On n’est plus à l’école

Rappelez-vous, ma précédente chronique pointait le caractère désagréable du participant à un cours qui s’inquiète de l’heure de fin, avant même que ce cours n’ait commencé. J’ai même suggéré que dans certain cas, ce même participant était peu enclin à effectuer des travaux préparatoires ou des devoirs à domicile. Je persiste. Ceci est mon opinion et, je suppose, celle de beaucoup de mes pairs. Si tel n’est pas le cas, qu’ils me jettent la première pierre…

Le personnage décrit ci-dessus s’inscrit dans le contexte bien spécifique de formations certifiantes sanctionnées par un examen sous une forme ou une autre. Le besoin croissant de réduire la durée des formations longues a incité tous les concepteurs de programmes à responsabiliser le participant et à le contraindre à consacrer la majeure partie de sa formation hors des cours en présentiel. Un chargé de cours moderne ne doit plus enseigner du savoir mais transmettre du savoir-faire, du savoir-être, susciter le transfert de compétence entre participants et du cours à la réalité (taxonomie de 3 à 6 selon Bloom). Toutefois, l’apprentissage de théories, l’assimilation des savoirs reste indispensable pour la compréhension et la transposition de ces théories dans la pratique.

Potasser le code civil et le code des obligations est incontournable pour résoudre des études de cas de droit, même simples. Comprendre les règles de l’aérodynamique est nécessaire à l’apprenti pilote. Toutefois, l’acquisition de connaissances (savoirs) disponibles sous forme écrite, audio ou même vidéo peut se faire en l’absence d’un chargé de cours. Nul besoin d’un assureur pour étudier les bases du système des trois piliers dans le cadre des assurances sociales.

En conséquence, afin de réduire le nombre d’heures en présentiel, le concepteur de programme peut et doit rejeter la partie «savoir» sur de la formation à distance. Et c’est avec un enthousiasme non dissimulé que le candidat à un diplôme se plonge dans la littérature ou les modules d’e-learning. Toujours enthousiaste, le participant, chargé de connaissances théoriques toutes fraîches est totalement disposé à travailler activement avec le chargé de cours. Celui-ci va pouvoir certes clarifier certains points obscurs, mais surtout transposer ces éléments dans la réalité de son expérience et du monde actif. «Et la marmotte emballe le chocolat dans le papier d’alu…»

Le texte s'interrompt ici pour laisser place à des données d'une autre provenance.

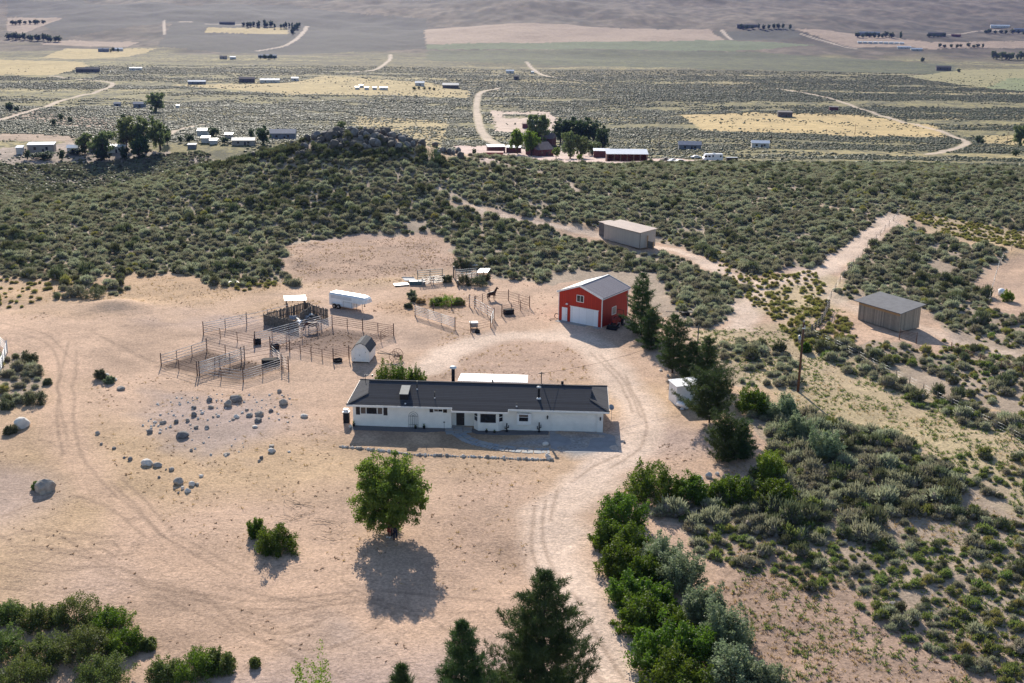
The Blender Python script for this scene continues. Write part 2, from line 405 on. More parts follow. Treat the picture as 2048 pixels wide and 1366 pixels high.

Je suis injuste: dans la plupart des cours, les candidats font les efforts nécessaires pour que leur progression en cours soit optimale. J’en ai même vu certains qui réclamaient des exercices supplémentaires pour poursuivre leur formation à domicile. Et pas seulement en Corée du Nord. Mais revenons au sinistre individu cité plus haut. Non seulement il veut quitter avant la fin du cours, mais il s’est rarement préparé. Quelle est sa réaction lorsque le chargé de cours annonce: «Pour la prochaine fois, je vous prierais de bien vouloir étudier le cas que je vous distribue. Vous me ferez des propositions de mesures et nous pourrons alors analyser leur pertinence»? Au mieux on obtient un gros soupir, au pire …

Alors je répète ma question: «Mais pourquoi ce candidat est-il inscrit à ce cours?» Et bien, je n’ai pas la réponse. Sur une formation longue, il est forcément volontaire. Un employeur n’obtiendra rien d’un collaborateur inscrit à un cycle de deux ans de cours, une à deux fois par semaine, si ce collaborateur est contraint à la formation. D’ailleurs, en général, il ne finira pas le cursus et risquera fort de démissionner.

Nous avons donc une personne démotivée (l’a-t-elle jamais été?) qui s’est inscrite à une formation certifiante et nous fait un refus devant l’obstacle, au motif qu’elle ne veut pas bosser en dehors des cours. Comme c’est aussi un client, nous n’avons pas le droit de l’éjecter tout bonnement et simplement, alors que ça nous démange. En Corée du Nord, il est réorienté dans une zone où les distractions sont réduites à leur portion congrue, dans un cours spécifique intensif pour mieux intégrer la volonté du parti. Puis il disparaît des écrans comme par enchantement. Comme nous ne disposons pas de séminaires en résidentiel de rééducation idéologique, la seule solution imaginable est de placer cette personne devant ses responsabilités, face aux conséquences de sa décision (s’inscrire à ce cursus) et, en cas de non changement d’attitude, de ne pas en faire cas. Très souvent ce sont les motivés, les «bons élèves», qui lui «redressent les bretelles». Parfois même, la discussion peut inverser la machine et transformer le réfractaire en volontaire.